Outplacemente come funzione e a chi si rivolge
Lo strumento è abbastanza complesso in quanto differisce sotto vari punti di vista dal tradizionale servizio di collocamento. In primo luogo, va specificato il destinatario. Questi è non tanto il disoccupato in sé, quanto il futuro disoccupato, ossia il lavoratore in uscita da un’azienda. L’outplacement quindi rende un servizio molto utile, che contribuisce, seppure in misura variabile, a infoltire la già nutrita schiera di disoccupati (il livello di disoccupazione è molto in Italia).
A richiederlo non è il diretto interessato ma l’azienda che sta per licenziarlo. Le società terze che erogano concretamente il servizio, quindi, agiscono su loro esclusivo incarico. Questo particolare non deve stupire. Spesso, infatti, non si tratta di un atto di generosità, ma di un obbligo che le aziende prendono, ovviamente in forma scritta, con i sindacati. In alcuni casi, se licenziano un dipendente, devono occuparsi – indirettamente nella fattispecie – del suo ricollocamento.
Quali sono le attività di una società di outplacement che ha ricevuto un incarico dall’azienda licenziante? Offre consulenze particolari, fa un’analisi delle competenze, stabilisce con il lavoratore degli obiettivi professionali e ricerca offerte di lavoro coerenti con il profilo, le esperienze etc.
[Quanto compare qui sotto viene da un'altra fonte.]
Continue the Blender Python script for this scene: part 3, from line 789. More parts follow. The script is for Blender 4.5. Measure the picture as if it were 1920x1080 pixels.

Percorso di outplacement: le attività nello specifico
Esistono due tipologie di outplacement. Individuale, se coinvolge un lavoratore per volta; collettivo, se coinvolge interi gruppi di lavoratori. La seconda tipologia è tipicamente frutto degli accordi sindacali: quando vi è un accordo sindacale, l’outplacement è in genere collettivo.
La prima tappa del percorso è il bilancio delle competenze. In questa fase il lavoratore ripercorre le sue esperienze professionali, analizza quanto ha appreso, riconosce le sue lacune e valuta i suoi punti di forza. L’obiettivo è rendere l’individuo consapevole dei propri mezzi.
Vi è poi lo sviluppo del cosiddetto “progetto professionale“, che consente nello stabilire i propri obiettivi professionali.
La terza fase è quella del coaching. E’ forse la più importante in quanto punta a fornire al lavoratore gli strumenti necessari a una presentazione di sé efficace. Viene curato l’eloquio, il linguaggio verbale etc.
Infine, la ricerca attiva. La società concretamente ricerca delle offerte lavorative coerenti con il profilo del lavoratore, e gliele sottopone.
Il consiglio per chi si appresta a vivere questa esperienza è fidarsi degli esperti che la società di outplacement mette a disposizione. La procedura è guidata ed è caratterizzata da alcuni passaggi che potrebbero apparire strani o inusuali. Da questo punto di vista, è essenziale che il lavoratore si ponga con la massima disponibilità, senza frapporre fra sé e i consulenti un muro di diffidenza o scetticismo.